Z raportu GUS wynika, że najbardziej atrakcyjna jest gmina Głusk. Na przestrzeni 18 lat liczba jej mieszkańców wzrosła o trzy czwarte. To wojewódzki rekord. Tuż za Głuskiem uplasował się gmina Wólka. Tam wzrost liczby ludności sięgnął 69 proc. O blisko 40 proc. zwiększyła się liczba mieszkańców Konopnicy. Tuż za podium znalazły się gminy Niemce i Jastków z wynikami odpowiednio 27 i 24 proc.
Raport GUS potwierdza również tendencję, na którą demografowie wskazują od lat. Wyludniają się powiaty oddalone od dużych miast i słabe gospodarczo.

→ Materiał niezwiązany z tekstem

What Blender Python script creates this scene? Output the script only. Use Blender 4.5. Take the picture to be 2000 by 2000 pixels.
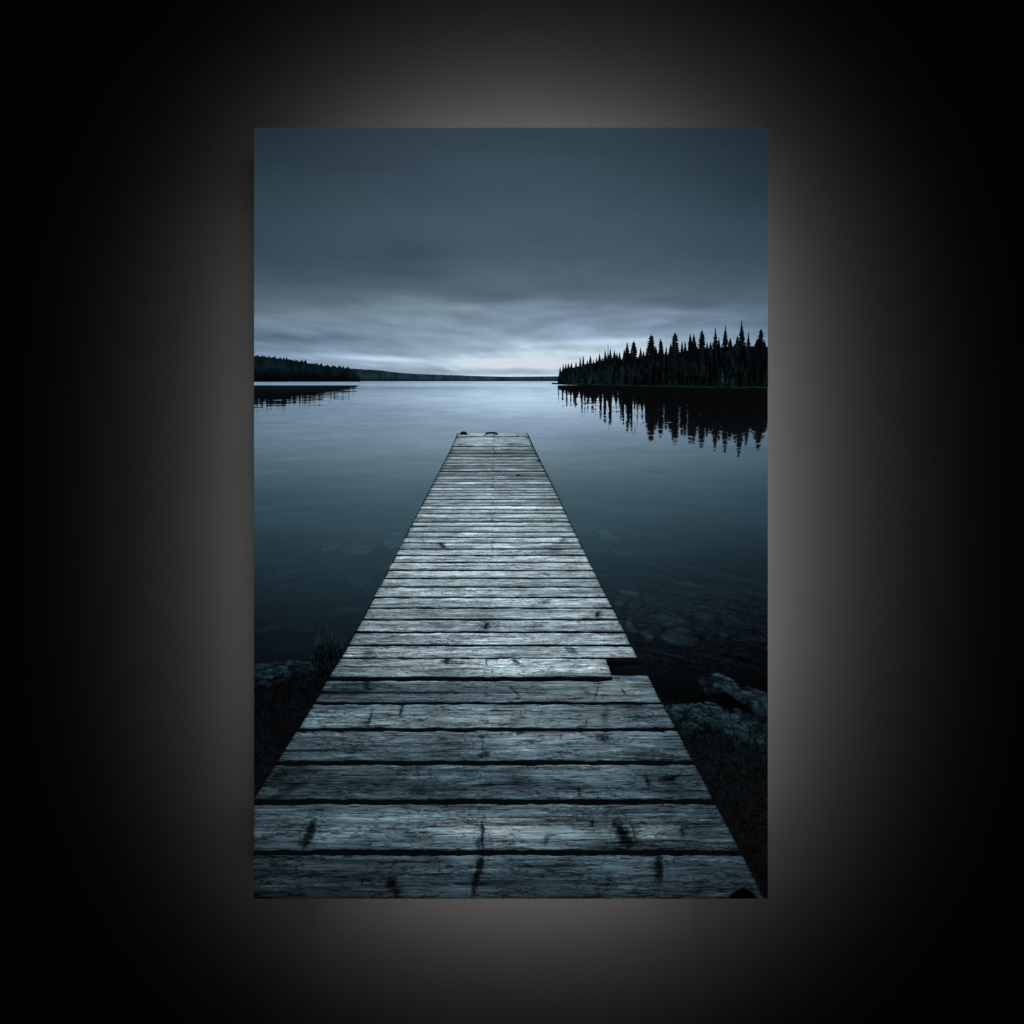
import bpy, math, random
import numpy as np

# ------------------------------------------------------------------ camera, light, exposure
# Scale: one unit of the measuring grid is 1 mm.  The picture panel is about 1.0 x 1.5 m and hangs
# 0.30 m in front of a black wall; a lamp behind it throws the halo, a lamp behind the camera lights it.
scene = bpy.context.scene
for o in list(bpy.data.objects):
    bpy.data.objects.remove(o)
COL = scene.collection
CZ = 1.5                                   # height of the panel's middle line above the floor

cam_d = bpy.data.cameras.new("camera")
cam_d.sensor_width = 36.0
cam_d.lens = 72.0
cam_d.clip_start = 0.05
cam_d.clip_end = 100.0
cam = bpy.data.objects.new("camera", cam_d)
cam.location = (0.0, -4.0, CZ)
cam.rotation_euler = (math.radians(90), 0, 0)
COL.objects.link(cam)
scene.camera = cam

world = bpy.data.worlds.new("World")
scene.world = world
world.use_nodes = True
world.node_tree.nodes["Background"].inputs[0].default_value = (0, 0, 0, 1)
world.node_tree.nodes["Background"].inputs[1].default_value = 0.0

def area_lamp(name, loc, rot, sx, sy, power, color, shape, spread):
    d = bpy.data.lights.new(name, 'AREA')
    d.shape = shape
    d.size, d.size_y = sx, sy
    d.energy = power
    d.color = color
    d.spread = math.radians(spread)
    o = bpy.data.objects.new(name, d)
    o.location = loc
    o.rotation_euler = rot
    COL.objects.link(o)
    return o

# room lamp, behind the camera, shining on the picture
area_lamp("room_lamp", (0.0, -5.2, CZ), (math.radians(90), 0, 0), 2.4, 2.4, 262.0, (1, 1, 1), 'RECTANGLE', 180)
# halo lamp, behind the panel, shining back on the wall
area_lamp("halo_lamp", (0.0255, 0.0347, CZ + 0.003), (math.radians(90), 0, 0), 0.56, 1.15, 4000.0,
          (1.0, 1.0, 1.0), 'RECTANGLE', 148.5)

vs = scene.view_settings
scene.display_settings.display_device = 'sRGB'
vs.view_transform = 'Standard'
vs.look = 'None'
vs.exposure = 0.0
vs.gamma = 1.0
vs.use_curve_mapping = False
scene.render.engine = 'CYCLES'
scene.render.resolution_x = 1024
scene.render.resolution_y = 1024

# ------------------------------------------------------------------ helpers
rng = np.random.default_rng(7)
random.seed(7)
PX0, PX1, PY0, PY1 = 496.3, 1499.6, 249.4, 1754.6      # panel edges on the millimetre grid
BASE = np.array([(PX0 + PX1) / 2000 - 1.0, 0.0, CZ + (1000 - PY1) / 1000])   # bottom middle of the panel

def local(px, py, lay):
    """millimetre grid -> panel space (metres from the panel's bottom middle), lay = ink layer in mm"""
    px = np.asarray(px, float); py = np.asarray(py, float)
    x = (px - 1000) / 1000 - BASE[0]
    z = CZ + (1000 - py) / 1000 - BASE[2]
    y = np.full_like(x, -lay * 0.001)
    return np.stack([x, y, z], -1)

def lin(rgb):
    c = np.clip(np.asarray(rgb, float), 0, 255) / 255.0
    return np.where(c <= 0.04045, c / 12.92, ((c + 0.055) / 1.055) ** 2.4)

def _hash(ix, iy, seed):
    h = (ix.astype(np.int64) * 374761393 + iy.astype(np.int64) * 668265263 + seed * 2147483647) & 0xffffffff
    h = ((h ^ (h >> 13)) * 1274126177) & 0xffffffff
    h = h ^ (h >> 16)
    return (h & 0xffff) / 65535.0

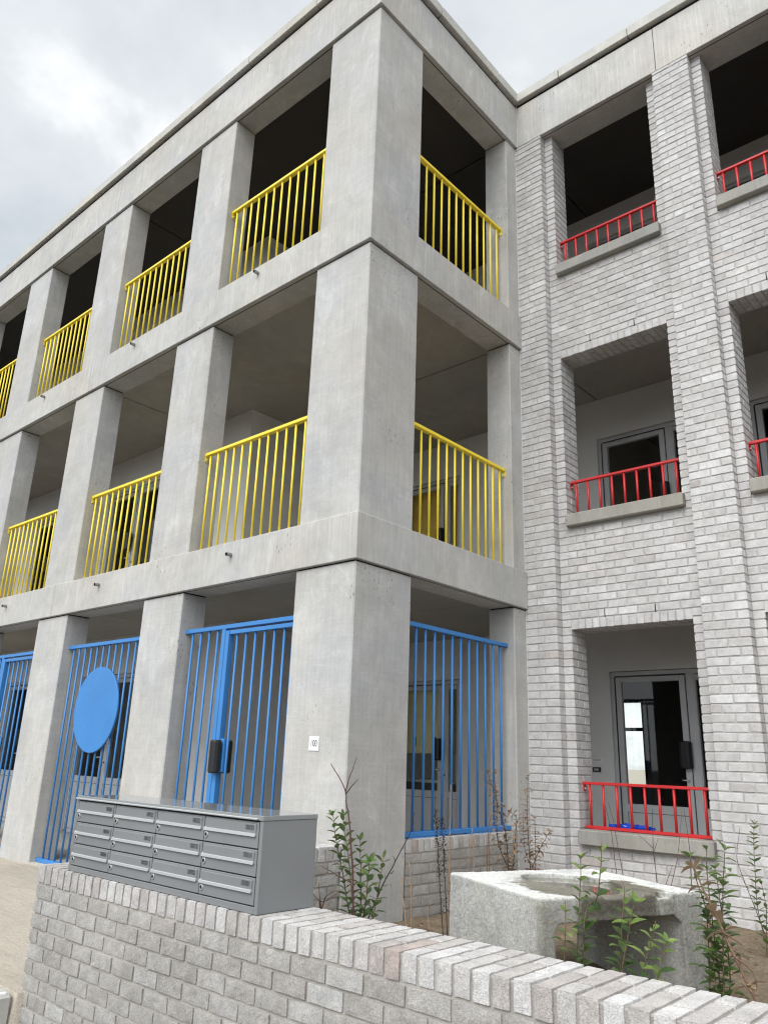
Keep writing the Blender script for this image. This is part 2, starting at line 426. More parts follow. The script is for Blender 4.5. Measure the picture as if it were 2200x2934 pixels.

Najgorzej jest w powiatach hrubieszowskim, krasnostawskim i tomaszowskim. Na przestrzeni 18 lat straciły one 7–8 proc. mieszkańców. Liczba ludności, poza powiatem lubelskim i łęczyńskim, spada w całym regionie. Względna stabilizacja panuje jedynie w Białej Podlaskiej oraz Świdniku i okolicach.
Dane statystyczne pokazują również, że od 10 lat w naszym regionie rodzi się coraz mniej dzieci. Okazuje się także, że kobiety coraz później decydują się na urodzenie dziecka. Coraz częściej robią to w wieku 28–47 lat. Statystyczna mieszkanka województwa lubelskiego, która urodziła dziecko w 2018 r. miała 30,1 lat, a w 2000 r. – 26,5 lat.
– Utrzymujący się od lat niski poziom urodzeń nie gwarantuje prostej zastępowalności pokoleń – mówi Zofia Dymek z Lubelskiego Ośrodka Badań Statystycznych. – Przyjmuje się, że współczynnik dzietności zapewniający zastępowalność pokoleń powinien wynosić 2,1–2,15 i dopiero wówczas kolejne pokolenia są wystarczająco liczne, żeby zapewnić stabilność społeczną i ekonomiczną.
Niemal w całym województwie notowany jest ujemny przyrost naturalny. Sytuacja jest coraz gorsza. W 2017 r. przyrost wynosił -1,19, a rok temu już -1,69. Najgorsza sytuacja panuje w rejonie Hrubieszowa i Krasnegostawu. Dodatni przyrost odnotowano w Białej Podlaskiej i powiecie łęczyńskim. Na niewielkim plusie są również powiat łukowski, lubelski oraz sam Lublin.
Przyrost naturalny to jeden z głównych czynników wpływających na wiek społeczeństwa. Z danych GUS wynika, że przeciętny mieszkaniec regionu jest coraz starszy. W 2000 r. miał 35 lat, a w tej chwili już 41.